CHALLENGE: Identify and copy all lines of the material where the string "part" is found.

DATA PROVIDED:
━━━━━━
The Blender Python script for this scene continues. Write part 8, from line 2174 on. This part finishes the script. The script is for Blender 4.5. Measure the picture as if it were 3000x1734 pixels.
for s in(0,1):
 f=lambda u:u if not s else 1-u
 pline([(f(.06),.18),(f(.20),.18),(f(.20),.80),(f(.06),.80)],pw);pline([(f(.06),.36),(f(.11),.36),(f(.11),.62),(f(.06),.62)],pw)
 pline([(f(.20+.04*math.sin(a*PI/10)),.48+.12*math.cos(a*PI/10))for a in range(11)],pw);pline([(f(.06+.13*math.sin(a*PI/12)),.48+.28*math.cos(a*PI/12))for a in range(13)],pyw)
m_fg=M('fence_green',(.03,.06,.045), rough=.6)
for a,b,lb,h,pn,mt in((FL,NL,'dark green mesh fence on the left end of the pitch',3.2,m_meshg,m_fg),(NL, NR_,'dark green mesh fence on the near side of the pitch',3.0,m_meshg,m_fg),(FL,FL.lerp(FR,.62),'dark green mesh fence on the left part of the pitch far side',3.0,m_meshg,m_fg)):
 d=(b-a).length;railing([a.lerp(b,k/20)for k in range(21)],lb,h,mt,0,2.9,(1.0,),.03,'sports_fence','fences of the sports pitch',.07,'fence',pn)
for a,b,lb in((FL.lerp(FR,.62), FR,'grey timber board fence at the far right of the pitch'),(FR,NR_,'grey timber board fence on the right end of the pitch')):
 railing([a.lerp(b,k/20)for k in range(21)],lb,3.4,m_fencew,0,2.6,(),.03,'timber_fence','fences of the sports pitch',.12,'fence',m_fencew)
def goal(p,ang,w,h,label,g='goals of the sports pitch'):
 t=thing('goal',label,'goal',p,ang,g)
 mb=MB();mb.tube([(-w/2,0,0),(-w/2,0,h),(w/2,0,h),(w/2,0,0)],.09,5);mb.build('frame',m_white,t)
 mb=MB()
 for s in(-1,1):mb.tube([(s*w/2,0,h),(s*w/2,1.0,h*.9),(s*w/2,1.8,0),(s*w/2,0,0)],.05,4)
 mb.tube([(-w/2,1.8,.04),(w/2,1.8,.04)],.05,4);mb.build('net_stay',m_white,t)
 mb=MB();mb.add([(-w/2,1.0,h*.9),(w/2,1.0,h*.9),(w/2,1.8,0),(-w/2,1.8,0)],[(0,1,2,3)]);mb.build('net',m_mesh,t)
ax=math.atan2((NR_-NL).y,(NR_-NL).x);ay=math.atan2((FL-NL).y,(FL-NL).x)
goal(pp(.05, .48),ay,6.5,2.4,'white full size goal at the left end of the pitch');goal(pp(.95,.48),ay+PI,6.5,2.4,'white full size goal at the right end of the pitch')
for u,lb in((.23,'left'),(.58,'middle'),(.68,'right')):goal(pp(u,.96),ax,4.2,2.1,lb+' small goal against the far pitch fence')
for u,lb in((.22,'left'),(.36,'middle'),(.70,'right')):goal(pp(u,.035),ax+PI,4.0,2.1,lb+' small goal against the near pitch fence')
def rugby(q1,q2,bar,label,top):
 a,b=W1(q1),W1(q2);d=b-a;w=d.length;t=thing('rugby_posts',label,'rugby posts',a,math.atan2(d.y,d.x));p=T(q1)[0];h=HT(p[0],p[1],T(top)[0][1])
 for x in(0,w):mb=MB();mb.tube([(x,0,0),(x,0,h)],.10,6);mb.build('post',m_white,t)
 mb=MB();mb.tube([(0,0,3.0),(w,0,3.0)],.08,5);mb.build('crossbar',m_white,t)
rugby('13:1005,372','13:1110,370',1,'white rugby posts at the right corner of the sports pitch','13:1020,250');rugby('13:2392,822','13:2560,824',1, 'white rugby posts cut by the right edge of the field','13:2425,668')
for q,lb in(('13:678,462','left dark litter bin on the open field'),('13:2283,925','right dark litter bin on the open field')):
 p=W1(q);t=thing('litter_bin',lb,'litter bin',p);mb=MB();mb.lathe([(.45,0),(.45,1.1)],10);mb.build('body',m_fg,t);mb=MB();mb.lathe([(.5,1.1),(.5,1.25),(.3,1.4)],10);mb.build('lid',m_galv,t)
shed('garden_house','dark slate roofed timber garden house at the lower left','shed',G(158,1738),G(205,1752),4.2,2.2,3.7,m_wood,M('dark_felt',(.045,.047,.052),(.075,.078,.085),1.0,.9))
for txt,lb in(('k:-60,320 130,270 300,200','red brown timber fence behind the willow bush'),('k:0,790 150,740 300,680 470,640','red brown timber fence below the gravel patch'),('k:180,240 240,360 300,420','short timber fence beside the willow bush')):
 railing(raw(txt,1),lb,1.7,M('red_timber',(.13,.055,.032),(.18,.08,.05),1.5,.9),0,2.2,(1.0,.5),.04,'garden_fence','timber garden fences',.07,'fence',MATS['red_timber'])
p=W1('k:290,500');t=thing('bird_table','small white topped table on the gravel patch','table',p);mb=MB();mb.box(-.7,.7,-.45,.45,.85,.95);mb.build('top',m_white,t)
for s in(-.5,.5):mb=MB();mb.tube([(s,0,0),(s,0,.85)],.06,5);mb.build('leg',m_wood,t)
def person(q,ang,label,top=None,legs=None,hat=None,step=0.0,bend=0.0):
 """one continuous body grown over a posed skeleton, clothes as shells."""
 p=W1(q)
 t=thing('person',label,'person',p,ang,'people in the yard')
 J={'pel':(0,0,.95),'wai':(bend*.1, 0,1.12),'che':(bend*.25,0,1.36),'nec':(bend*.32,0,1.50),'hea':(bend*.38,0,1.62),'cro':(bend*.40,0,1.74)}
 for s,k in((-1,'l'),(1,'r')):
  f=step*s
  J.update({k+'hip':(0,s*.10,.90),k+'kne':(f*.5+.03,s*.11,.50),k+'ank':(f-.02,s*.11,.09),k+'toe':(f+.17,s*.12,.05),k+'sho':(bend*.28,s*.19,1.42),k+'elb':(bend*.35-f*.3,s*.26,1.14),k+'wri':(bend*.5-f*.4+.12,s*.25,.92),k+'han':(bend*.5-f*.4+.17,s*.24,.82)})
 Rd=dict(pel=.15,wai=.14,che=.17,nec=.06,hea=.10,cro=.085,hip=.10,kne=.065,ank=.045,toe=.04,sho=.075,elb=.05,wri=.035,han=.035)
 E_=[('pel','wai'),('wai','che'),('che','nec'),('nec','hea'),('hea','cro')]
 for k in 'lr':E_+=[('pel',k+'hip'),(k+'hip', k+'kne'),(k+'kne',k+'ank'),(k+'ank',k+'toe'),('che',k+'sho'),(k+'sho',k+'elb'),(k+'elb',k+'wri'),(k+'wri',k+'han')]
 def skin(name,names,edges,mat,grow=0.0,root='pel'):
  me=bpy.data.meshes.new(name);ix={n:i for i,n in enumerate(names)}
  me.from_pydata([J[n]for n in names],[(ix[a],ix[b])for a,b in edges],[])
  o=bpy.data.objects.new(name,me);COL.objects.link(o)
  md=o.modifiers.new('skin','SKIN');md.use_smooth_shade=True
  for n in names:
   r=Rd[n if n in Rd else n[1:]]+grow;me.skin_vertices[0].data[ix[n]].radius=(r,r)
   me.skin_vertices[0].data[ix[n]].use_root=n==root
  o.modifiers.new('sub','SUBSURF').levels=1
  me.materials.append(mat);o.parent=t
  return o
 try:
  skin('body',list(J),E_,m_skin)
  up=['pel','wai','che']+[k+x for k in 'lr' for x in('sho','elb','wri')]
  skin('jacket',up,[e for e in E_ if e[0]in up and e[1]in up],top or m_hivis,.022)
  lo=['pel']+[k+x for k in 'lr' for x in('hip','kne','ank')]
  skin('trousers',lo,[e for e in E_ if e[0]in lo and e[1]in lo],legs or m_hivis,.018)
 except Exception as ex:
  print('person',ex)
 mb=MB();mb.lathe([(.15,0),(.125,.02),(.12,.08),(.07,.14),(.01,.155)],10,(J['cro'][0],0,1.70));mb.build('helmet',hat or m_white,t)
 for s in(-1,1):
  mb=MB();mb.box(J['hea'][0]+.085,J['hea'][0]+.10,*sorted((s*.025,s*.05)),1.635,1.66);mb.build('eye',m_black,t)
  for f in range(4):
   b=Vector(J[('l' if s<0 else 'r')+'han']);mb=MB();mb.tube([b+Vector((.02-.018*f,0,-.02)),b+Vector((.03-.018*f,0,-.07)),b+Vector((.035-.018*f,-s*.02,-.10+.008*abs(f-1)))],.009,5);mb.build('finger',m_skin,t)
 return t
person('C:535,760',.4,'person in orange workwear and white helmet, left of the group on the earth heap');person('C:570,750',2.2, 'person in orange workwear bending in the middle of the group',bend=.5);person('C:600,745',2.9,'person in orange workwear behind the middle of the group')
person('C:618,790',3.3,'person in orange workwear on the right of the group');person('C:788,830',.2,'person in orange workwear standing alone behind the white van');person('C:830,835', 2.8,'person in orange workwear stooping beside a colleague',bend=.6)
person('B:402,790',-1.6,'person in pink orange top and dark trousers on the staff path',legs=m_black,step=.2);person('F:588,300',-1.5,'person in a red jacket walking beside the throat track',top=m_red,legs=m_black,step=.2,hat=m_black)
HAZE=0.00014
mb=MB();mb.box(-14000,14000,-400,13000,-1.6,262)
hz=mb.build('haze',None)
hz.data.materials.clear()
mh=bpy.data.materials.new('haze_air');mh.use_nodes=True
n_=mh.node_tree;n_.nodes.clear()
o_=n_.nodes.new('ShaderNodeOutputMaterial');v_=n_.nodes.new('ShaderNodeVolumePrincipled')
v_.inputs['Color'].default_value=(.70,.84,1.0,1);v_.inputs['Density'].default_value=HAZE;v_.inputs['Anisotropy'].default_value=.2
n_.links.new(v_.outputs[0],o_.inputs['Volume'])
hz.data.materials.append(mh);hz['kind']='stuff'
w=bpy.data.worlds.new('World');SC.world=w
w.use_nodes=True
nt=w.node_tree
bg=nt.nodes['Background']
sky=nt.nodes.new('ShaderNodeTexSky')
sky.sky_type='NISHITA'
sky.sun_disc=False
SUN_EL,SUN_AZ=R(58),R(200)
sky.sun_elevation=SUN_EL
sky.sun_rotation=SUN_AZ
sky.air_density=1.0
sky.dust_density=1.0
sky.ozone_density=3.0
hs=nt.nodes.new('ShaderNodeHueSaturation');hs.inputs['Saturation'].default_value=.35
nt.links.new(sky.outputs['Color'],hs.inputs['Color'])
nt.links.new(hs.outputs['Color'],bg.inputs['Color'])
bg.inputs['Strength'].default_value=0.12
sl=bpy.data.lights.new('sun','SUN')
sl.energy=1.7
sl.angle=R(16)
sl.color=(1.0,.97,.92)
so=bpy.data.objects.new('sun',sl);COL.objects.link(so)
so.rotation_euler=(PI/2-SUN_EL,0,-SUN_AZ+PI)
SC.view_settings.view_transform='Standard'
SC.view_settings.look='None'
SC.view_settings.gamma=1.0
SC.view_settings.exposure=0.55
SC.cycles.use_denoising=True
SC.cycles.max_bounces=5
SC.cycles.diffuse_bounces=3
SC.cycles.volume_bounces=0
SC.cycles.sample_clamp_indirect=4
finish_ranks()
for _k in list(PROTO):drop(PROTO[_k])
━━━━━━
COMPLETE RESPONSE:
The Blender Python script for this scene continues. Write part 8, from line 2174 on. This part finishes the script. The script is for Blender 4.5. Measure the picture as if it were 3000x1734 pixels.
for a,b,lb,h,pn,mt in((FL,NL,'dark green mesh fence on the left end of the pitch',3.2,m_meshg,m_fg),(NL, NR_,'dark green mesh fence on the near side of the pitch',3.0,m_meshg,m_fg),(FL,FL.lerp(FR,.62),'dark green mesh fence on the left part of the pitch far side',3.0,m_meshg,m_fg)):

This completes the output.